When President Obama goes before a joint session of Congress on Thursday to lay out a plan for spurring jobs creation, one of the political and policy dynamics at work will be the tension that animated the debate in Washington all this year:  the push to reduce federal spending and the government’s deficit competing against whether some kind of stimulus is needed to deal with a faltering recovery and the stubbornly-high unemployment rate.

While Republicans, and particularly the new Tea Party lawmakers who joined them on Capitol Hill this year, spearheaded the drive to put deficit reduction front and center, the issue had risen at least modestly in the list of public concerns. A January survey by the Pew Research Center for the People & the Press  showed a gradual rise in public concern about the deficit with 64% citing it as a top policy priority for 2011, compared with 60% the previous year and 53% in January 2009.

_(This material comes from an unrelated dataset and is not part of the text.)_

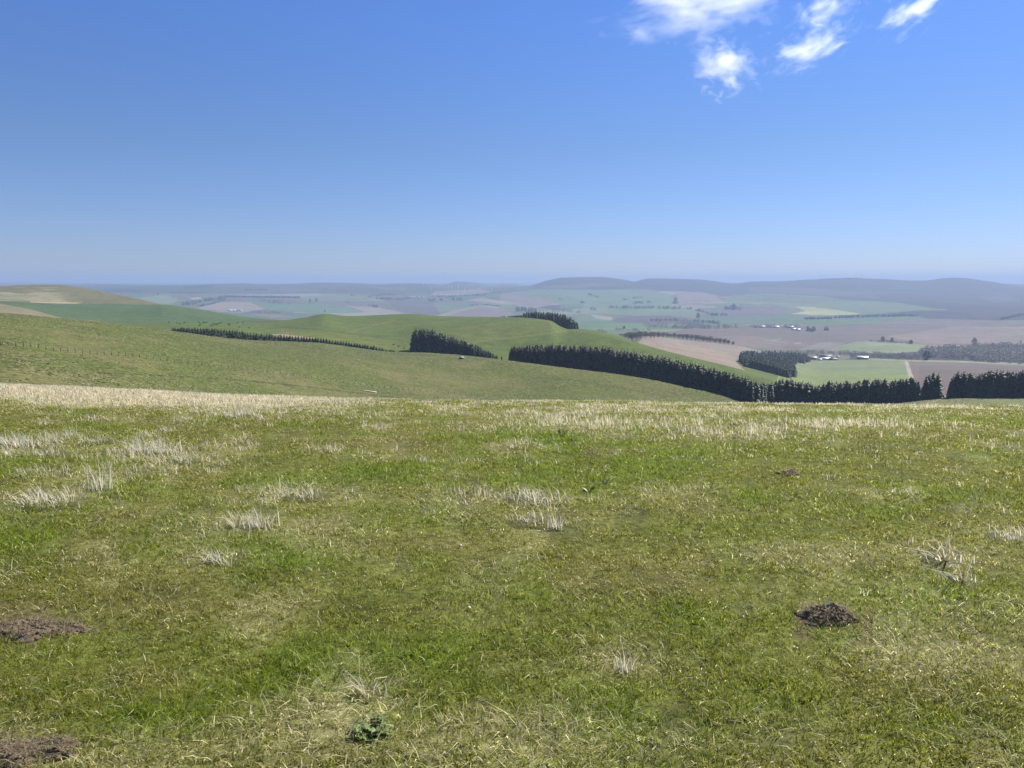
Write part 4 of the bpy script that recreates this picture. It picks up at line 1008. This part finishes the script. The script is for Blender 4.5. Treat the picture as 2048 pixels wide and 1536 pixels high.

But public support for deficit reduction as the top economic priority over the job situation has been weakening under the weight of increasingly bad economic news in recent months resulting from the fragile recovery and the failure of the jobs market to improve.

A Pew Research Center/Washington Post poll conducted Sept. 1-4 shows a steady rise since March – from 34% to 43% – in the percentage of those saying that the job situation is the economic issue that worries them most. Those citing the budget deficit as their top worry declined from 28% in May and 29% in July to 22% in September.

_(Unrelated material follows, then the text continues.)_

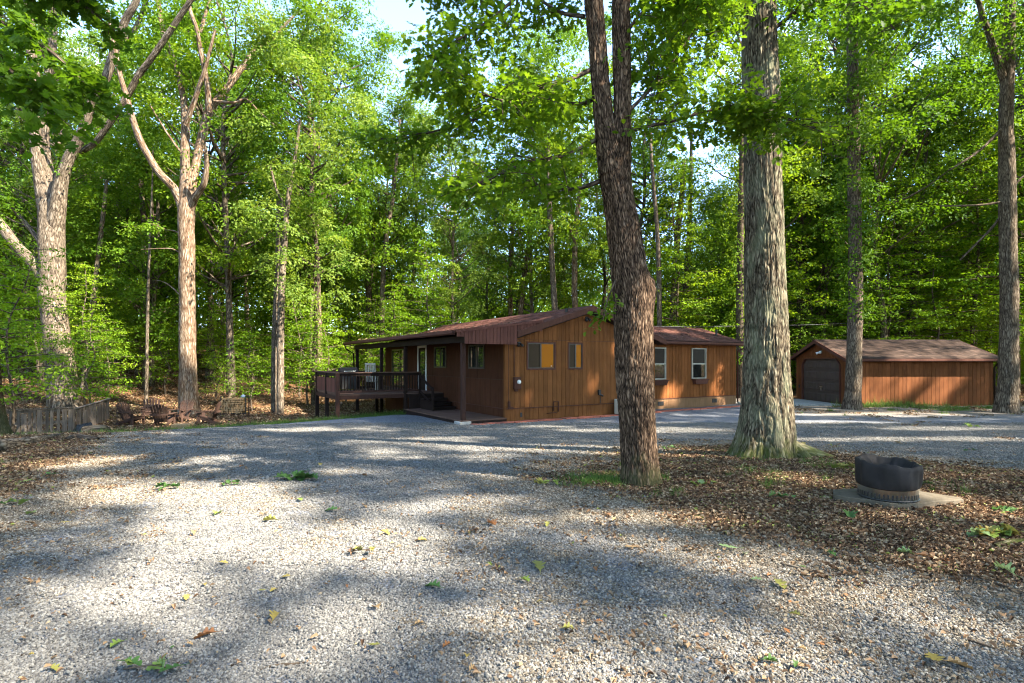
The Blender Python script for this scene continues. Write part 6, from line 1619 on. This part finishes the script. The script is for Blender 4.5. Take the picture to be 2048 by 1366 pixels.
def tint_mat(name, stops, rough=.85, spec=.25, trans=0.0, sp=0):
    m, nt, out = new_mat(name)
    col = ramp(nt, N(nt, 'Attribute', attribute_name='tint').outputs['Fac'], stops)
    if sp:
        tc = N(nt, 'TexCoord').outputs['Object']; col = mixc(nt, .5, col, ramp(nt, noise(nt, tc, sp, 4, .6), [(.3, (.65, .65, .65)), (.7, (1.3, 1.3, 1.3))]), 'MULTIPLY')
    p = princ(nt, out, col, rough, spec * .4)
    if trans:
        t = N(nt, 'BsdfTranslucent'); nt.links.new(col, t.inputs['Color']); mx = N(nt, 'MixShader'); mx.inputs[0].default_value = trans
        nt.links.new(p.outputs[0], mx.inputs[1]); nt.links.new(t.outputs[0], mx.inputs[2]); nt.links.new(mx.outputs[0], out.inputs['Surface'])
    return m
M['stone'] = tint_mat('gravel_stone', [(0, (.078, .072, .066)), (.35, (.130, .121, .110)), (.7, (.182, .169, .150)), (1, (.245, .23, .202))], sp=60)
M['stone_brown'] = tint_mat('brown_gravel_stone', [(0, (.07, .054, .04)), (.35, (.135, .108, .077)), (.7, (.205, .17, .125)), (1, (.32, .285, .23))], sp=60)
M['litter'] = tint_mat('dry_leaf', [(0, (.035, .021, .014)), (.2, (.10, .058, .033)), (.5, (.215, .125, .067)), (.8, (.32, .215, .125)), (.95, (.40, .31, .20)), (1, (.24, .27, .06))], .7, .3, .15)
M['blade'] = tint_mat('grass_blade', [(0, (.05, .10, .018)), (.6, (.11, .19, .035)), (1, (.20, .26, .06))], .5, .3, .35)
g = (1 + 5 ** .5) / 2
ICO = np.array([(-1, g, 0), (1, g, 0), (-1, -g, 0), (1, -g, 0), (0, -1, g), (0, 1, g), (0, -1, -g), (0, 1, -g), (g, 0, -1), (g, 0, 1), (-g, 0, -1), (-g, 0, 1)]) / math.hypot(1, g)
ICF = np.array([(0,11,5),(0,5,1),(0,1,7),(0,7,10),(0,10,11),(1,5,9),(5,11,4),(11,10,2),(10,7,6),(7,1,8),(3,9,4),(3,4,2),(3,2,6),(3,6,8),(3,8,9),(4,9,5),(2,4,11),(6,2,10),(8,6,7),(9,8,1)])
def stones(seed, mat, n=56, R_=.105):
    r = np.random.default_rng(seed); Vs, Fs, T = [], [], []
    for i in range(n):
        s = r.uniform(.0038, .0085) * (1.35 if r.uniform() < .1 else 1); v = ICO * r.uniform(.72, 1.2, (12, 1)) * np.array((1.25, .95, .7)) * s
        q = Quaternion((r.normal(), r.normal() * .35, r.normal() * .35, r.normal())).normalized(); v = v @ np.array(q.to_matrix()).T
        a, d = r.uniform(0, 6.28), R_ * math.sqrt(r.uniform()); Vs.append(v + (d * math.cos(a), d * math.sin(a), s * r.uniform(.15, .75))); Fs.append(ICF + 12 * i); T += [r.uniform()] * 20
    return bpy.data.objects.new('stones', mesh_np('stones', np.vstack(Vs), np.vstack(Fs), M[mat], False, attrs={'tint': ('FACE', T)}))
SC = source([stones(500 + k, 'stone') for k in range(6)] + [stones(520 + k, 'stone_brown') for k in range(6)])
# collection info lists children by name: stones, stones.001 ... keep that order
r = np.random.default_rng(600)
def cloud(n, y0, y1, ylaw=1.0):
    Y = y0 + (y1 - y0) * r.uniform(size=n) ** ylaw; px = r.uniform(-90, 2140, n); return (px - CX) / F * Y, Y
x, y = cloud(36000, 2.55, 19, 1.05)
li, br, gr_, wo = masks(x, y)
ok = r.uniform(size=len(x)) > li * 1.05; x, y, br = x[ok], y[ok], br[ok]
idx = r.integers(0, 6, len(x)) + 6 * (br + .38 * ss(.38, .62, fbm(x * .6 + 3, y * .6, 83)) * ss(11, 6, y) + r.uniform(-.35, .35, len(x)) > .5)
rot = np.stack([r.normal(size=len(x)) * .05, r.normal(size=len(x)) * .05, r.uniform(0, 6.28, len(x))], 1)
scatter('gravel', np.stack([x, y, gz(x, y) - .003], 1), rot, r.uniform(.85, 1.25, len(x)) * np.interp(y, [2.5, 11, 19], [.95, 1.35, 1.6]), idx, SC, 'crushed grey stone of the yard')

def litter_src(seed, n=38, R_=.16, size=.032, big=.0):
    r = np.random.default_rng(seed); a = r.uniform(0, 6.28, n); d = R_ * np.sqrt(r.uniform(size=n)); P = np.stack([d * np.cos(a), d * np.sin(a), r.uniform(.004, .03, n)], 1)
    ax = rdir(n, r) * (1, 1, .25); nm_ = np.array((0, 0, 1)) + .55 * rdir(n, r)
    V, Fc, nf = leaves(P, ax, nm_, size * r.uniform(.5, 1.5, n), 'hex', .5, .35)
    return bpy.data.objects.new('dry_leaves', mesh_np('dry_leaves', V, Fc, M['litter'], False, attrs={'tint': ('FACE', np.repeat(r.uniform(size=n), nf))}))
SL_ = source([litter_src(700 + k) for k in range(6)])
x, y = cloud(30000, 4.0, 26, 1.1)
li, br, gr_, wo = masks(x, y)
sp_ = (fbm(x * 1.7, y * 1.7, 81) > .5) * .09
ok = r.uniform(size=len(x)) < np.maximum(li, br * .05) * (1 - .7 * gr_); x, y = x[ok], y[ok]; n = len(x)
scatter('leaf_litter', np.stack([x, y, gz(x, y)], 1), np.stack([r.normal(size=n) * .08, r.normal(size=n) * .08, r.uniform(0, 6.28, n)], 1), r.uniform(.75, 1.3, n) * np.interp(y, [4, 26], [.9, 1.8]), r.integers(0, 6, n), SL_, 'brown dead leaves covering the ground')
# single bits of dry leaf strewn over the gravel
SS_ = source([litter_src(740 + k, 3, .12, .026) for k in range(6)])
x, y = cloud(9000, 2.6, 17, 1.3)
li, br, gr_, wo = masks(x, y)
ok = r.uniform(size=len(x)) < (.10 + .55 * br + .4 * ss(.5, .7, fbm(x * .9, y * .9, 82))) * (1 - li); x, y = x[ok], y[ok]; n = len(x)
scatter('leaf_scraps', np.stack([x, y, gz(x, y) + .012], 1), np.stack([r.normal(size=n) * .1, r.normal(size=n) * .1, r.uniform(0, 6.28, n)], 1), r.uniform(.7, 1.5, n), r.integers(0, 6, n), SS_, 'bits of dry leaf strewn over the gravel')
# farther leaf floor of the woods
x, y = cloud(16000, 20, 60, 1.2)
li, br, gr_, wo = masks(x, y); ok = r.uniform(size=len(x)) < wo; x, y = x[ok], y[ok]; n = len(x)
scatter('forest_leaf_litter', np.stack([x, y, gz(x, y)], 1), np.stack([r.normal(size=n) * .1, r.normal(size=n) * .1, r.uniform(0, 6.28, n)], 1), r.uniform(1.5, 3.0, n), r.integers(0, 6, n), SL_, 'brown dead leaves on the floor of the woods')

def tuft(seed, n=26, h=.10):
    r = np.random.default_rng(seed); a = r.uniform(0, 6.28, n); d = .07 * np.sqrt(r.uniform(size=n)); P = np.stack([d * np.cos(a), d * np.sin(a), np.zeros(n)], 1)
    ax = np.array((0, 0, 1)) + .55 * rdir(n, r); V, Fc, nf = [], [], 2
    b = unit(np.cross(ax, rdir(n, r))); L = h * r.uniform(.4, 1.3, n)[:, None]; w = .0035
    lean = rdir(n, r) * (1, 1, 0) * .35
    V = np.stack([P - b * w, P + b * w, P + ax * L * .6 + b * w * .7 + lean * L * .3, P + ax * L * .6 - b * w * .7 + lean * L * .3, P + ax * L + lean * L], 1).reshape(-1, 3)
    T = np.array([(0, 1, 2), (0, 2, 3), (3, 2, 4)]); Fc = (np.arange(n)[:, None, None] * 5 + T[None]).reshape(-1, 3)
    return bpy.data.objects.new('tuft', mesh_np('tuft', V, Fc, M['blade'], False, attrs={'tint': ('FACE', np.repeat(r.uniform(size=n), 3))}))
SG = source([tuft(800 + k, h=.06 + .02 * k) for k in range(4)])
x, y = cloud(60000, 5.5, 30, 1.0)
li, br, gr_, wo = masks(x, y)
ok = r.uniform(size=len(x)) < gr_ ** 1.5 * .8; x, y = x[ok], y[ok]; n = len(x)
xx = np.concatenate([x, r.normal(1.25, .30, 130), r.normal(17.6, 1.1, 120)]); yy = np.concatenate([y, r.normal(7.35, .14, 130), r.normal(25.5, .25, 120)]); n2 = len(xx)
scl = np.concatenate([r.uniform(.5, 1.1, n), r.uniform(.6, 1.3, 130), r.uniform(.7, 1.7, 120)]) * np.interp(yy, [8, 26], [.8, 1.5])
scatter('grass', np.stack([xx, yy, gz(xx, yy) - .005], 1), np.stack([np.zeros(n2), np.zeros(n2), r.uniform(0, 6.28, n2)], 1), scl, r.integers(0, 4, n2), SG, 'short green grass in tufts')

# ------------------------------------------------------------ the woods far off, one mass
r = np.random.default_rng(909)
n = 9500
a = r.uniform(-1.15, 1.15, n); d = r.uniform(88, 150, n)
C = np.stack([d * np.sin(a), d * np.cos(a), np.zeros(n)], 1); gzz = gz(C[:, 0], C[:, 1])
pxf = CX + C[:, 0] / C[:, 1] * F
top = 15 + 13 * fbm(pxf / 70, d / 40, 92) ; top = np.where((pxf > 1360) & (pxf < 1500), np.minimum(top, 30), top)
C[:, 2] = gzz + top * r.uniform(0, 1, n) ** .8 * np.interp(d, [88, 150], [.9, 1.3])
P, ax, nm_, L, t = sprays(C, np.array((0, 0, .8)) + rdir(n, r) * .5, r.uniform(1.0, 2.4, n), 18, .6, r, .5, .5)
dw = link('far_woods', leaf_mesh('far_woods', P, ax, nm_, L, M['leaf'], 'far', t)); tag(dw, 'far woods closing the view on all sides', kind='stuff')

# woods behind and beside the viewer
n = 6500
a = r.uniform(1.15, 2 * np.pi - 1.15, n); d = r.uniform(34, 70, n)
C = np.stack([d * np.sin(a), d * np.cos(a), np.zeros(n)], 1)
C[:, 2] = gz(C[:, 0], C[:, 1]) + 20 * r.uniform(size=n)
ok = (CX + C[:, 0] / np.maximum(C[:, 1], .01) * F > 2250) | (CX + C[:, 0] / np.maximum(C[:, 1], .01) * F < -200) | (C[:, 1] < 1)
# upper leaves left out along the sun path so light reaches the yard
k = (C[:, 0] * SUN.x + C[:, 1] * SUN.y) / (SUN.x ** 2 + SUN.y ** 2); ok &= ~((k > 0) & (np.hypot(C[:, 0] - SUN.x * k, C[:, 1] - SUN.y * k) < 26) & (C[:, 2] > 15))
C = C[ok]; n = len(C)
P, ax, nm_, L, t = sprays(C, np.array((0, 0, .6)) + rdir(n, r) * .6, r.uniform(1.0, 2.0, n), 18, .55, r, .5, .5)
bw_ = link('woods_round_the_yard', leaf_mesh('woods_round_the_yard', P, ax, nm_, L, M['leaf'], 'far', t)); tag(bw_, 'woods closing the yard behind and beside the viewer', kind='stuff')

# undergrowth closing the hillside between the trunks
n = 16000
px = r.uniform(-300, 2400, n); d = r.uniform(50, 88, n); x = (px - CX) / F * d
z = gz(x, d) + (.4 + np.where(px < 750, 14.0, 8.5) * r.uniform(size=n) ** 1.2) * (.55 + .9 * fbm(px / 55, d / 14, 95))
C = np.stack([x, d, z], 1)
P, ax, nm_, L, t = sprays(C, np.array((0, 0, 1)) + rdir(n, r) * .3, r.uniform(.6, 1.4, n), 22, .36, r, .12, .35)
ug = link('undergrowth', leaf_mesh('undergrowth', P, ax, nm_, L, M['leaf_under'], 'far', t)); tag(ug, 'leafy undergrowth between the trunks deep in the woods', kind='stuff')

# leaves caught on the roofs
rl_ = []
for k in range(150):
    if k < 70: t_, s_ = r.uniform(8.2, 13.6), r.uniform(.5, 2.9); z_ = 2.49 + (s_ - .45) / 2.72 * .82 + .03
    else: t_, s_ = r.uniform(-2.0, 1.0) if r.uniform() < .5 else -2.0 + abs(r.normal()) * .2, r.uniform(-.2, 12); z_ = 2.60 + (t_ + 2.1) * .1287 + .03
    rl_.append(house_pt(t_, s_, z_))
rl_ = np.array(rl_); n = len(rl_)
scatter('roof_leaves', rl_, np.stack([np.zeros(n), np.zeros(n), r.uniform(0, 6.28, n)], 1), r.uniform(1.2, 2.4, n), r.integers(0, 6, n), SS_, 'dry leaves caught on the cabin roof')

A mid-August poll by the Pew Research Center for the People & the Press found a similar trend on a somewhat different measure.

In June, 52% had said the higher priority for government should be reducing the deficit, compared with 42% who favored spending to help the economy recovery. But the August poll showed the public almost evenly divided over whether the higher priority should be spending to help the economy recover (47%) or reducing the budget deficit (46%).

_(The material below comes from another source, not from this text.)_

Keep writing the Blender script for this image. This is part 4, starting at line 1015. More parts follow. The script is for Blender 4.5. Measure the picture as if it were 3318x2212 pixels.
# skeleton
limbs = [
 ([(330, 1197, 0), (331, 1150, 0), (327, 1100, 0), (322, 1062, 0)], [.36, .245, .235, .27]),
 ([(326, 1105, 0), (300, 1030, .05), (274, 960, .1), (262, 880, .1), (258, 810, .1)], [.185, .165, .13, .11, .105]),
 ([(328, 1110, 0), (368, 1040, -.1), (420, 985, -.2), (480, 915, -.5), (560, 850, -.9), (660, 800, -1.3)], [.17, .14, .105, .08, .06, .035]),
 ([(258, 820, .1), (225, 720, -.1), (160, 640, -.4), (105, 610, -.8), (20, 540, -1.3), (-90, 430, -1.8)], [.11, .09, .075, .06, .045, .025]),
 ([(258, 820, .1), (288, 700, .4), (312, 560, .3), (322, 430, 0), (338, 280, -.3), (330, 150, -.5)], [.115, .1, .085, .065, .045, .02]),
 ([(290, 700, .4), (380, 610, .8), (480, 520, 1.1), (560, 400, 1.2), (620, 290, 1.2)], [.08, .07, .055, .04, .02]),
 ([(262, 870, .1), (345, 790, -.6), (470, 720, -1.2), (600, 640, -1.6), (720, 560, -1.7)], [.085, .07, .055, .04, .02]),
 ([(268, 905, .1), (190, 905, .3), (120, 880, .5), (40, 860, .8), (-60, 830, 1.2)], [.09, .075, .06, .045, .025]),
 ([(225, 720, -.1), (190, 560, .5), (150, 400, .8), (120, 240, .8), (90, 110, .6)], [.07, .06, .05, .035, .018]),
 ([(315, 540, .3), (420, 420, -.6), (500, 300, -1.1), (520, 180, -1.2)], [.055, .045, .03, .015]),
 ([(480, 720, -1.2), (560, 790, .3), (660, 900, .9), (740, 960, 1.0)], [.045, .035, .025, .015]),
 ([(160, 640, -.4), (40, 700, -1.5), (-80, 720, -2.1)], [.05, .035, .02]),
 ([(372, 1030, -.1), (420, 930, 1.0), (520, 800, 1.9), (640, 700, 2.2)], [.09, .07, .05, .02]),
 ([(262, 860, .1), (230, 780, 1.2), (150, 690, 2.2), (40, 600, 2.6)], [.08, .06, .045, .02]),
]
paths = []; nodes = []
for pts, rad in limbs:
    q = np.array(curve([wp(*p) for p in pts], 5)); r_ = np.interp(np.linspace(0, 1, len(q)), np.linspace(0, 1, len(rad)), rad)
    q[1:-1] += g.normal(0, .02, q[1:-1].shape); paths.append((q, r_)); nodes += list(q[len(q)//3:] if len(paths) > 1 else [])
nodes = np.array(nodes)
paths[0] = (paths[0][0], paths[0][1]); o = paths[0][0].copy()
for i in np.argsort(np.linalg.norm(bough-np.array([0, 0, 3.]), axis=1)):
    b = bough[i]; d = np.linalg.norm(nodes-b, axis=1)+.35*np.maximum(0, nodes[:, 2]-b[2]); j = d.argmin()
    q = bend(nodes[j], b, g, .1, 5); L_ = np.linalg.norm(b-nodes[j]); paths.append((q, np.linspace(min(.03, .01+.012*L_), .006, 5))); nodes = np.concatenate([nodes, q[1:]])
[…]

Those results showed the same sharp partisan split that characterized the budget battles throughout the year. Republicans favored deficit reduction over spending to help the economy by 66% to 29% and GOP Tea Party adherents held that view even more strongly, 82% to 16%. Democrats favored stimulus over spending reduction by 61% to 32%.

The big factor driving down overall public preference for deficit reduction over stimulus since June was a change in outlook among independents. In June, they favored deficit reduction over stimulus by a 54% to 39% margin, but in the August survey, 47% backed spending on the economy while 46% stuck by deficit reduction as the higher priority.

The recent shifts in public opinion on the importance of deficit reduction come in the context of the bad economic news that is saturating Americans at the moment. The News Interest Index conducted Sept. 1-4 by the Pew Research Center for the People & the Press found that 61% of those surveyed said they were hearing “mostly bad” news about the economy.

That number was down slightly from August, but was up nearly 40 points since the beginning of 2011. As has been the case for nearly three years, very few Americans, just 2%, said the news they were hearing about the economy was mostly good.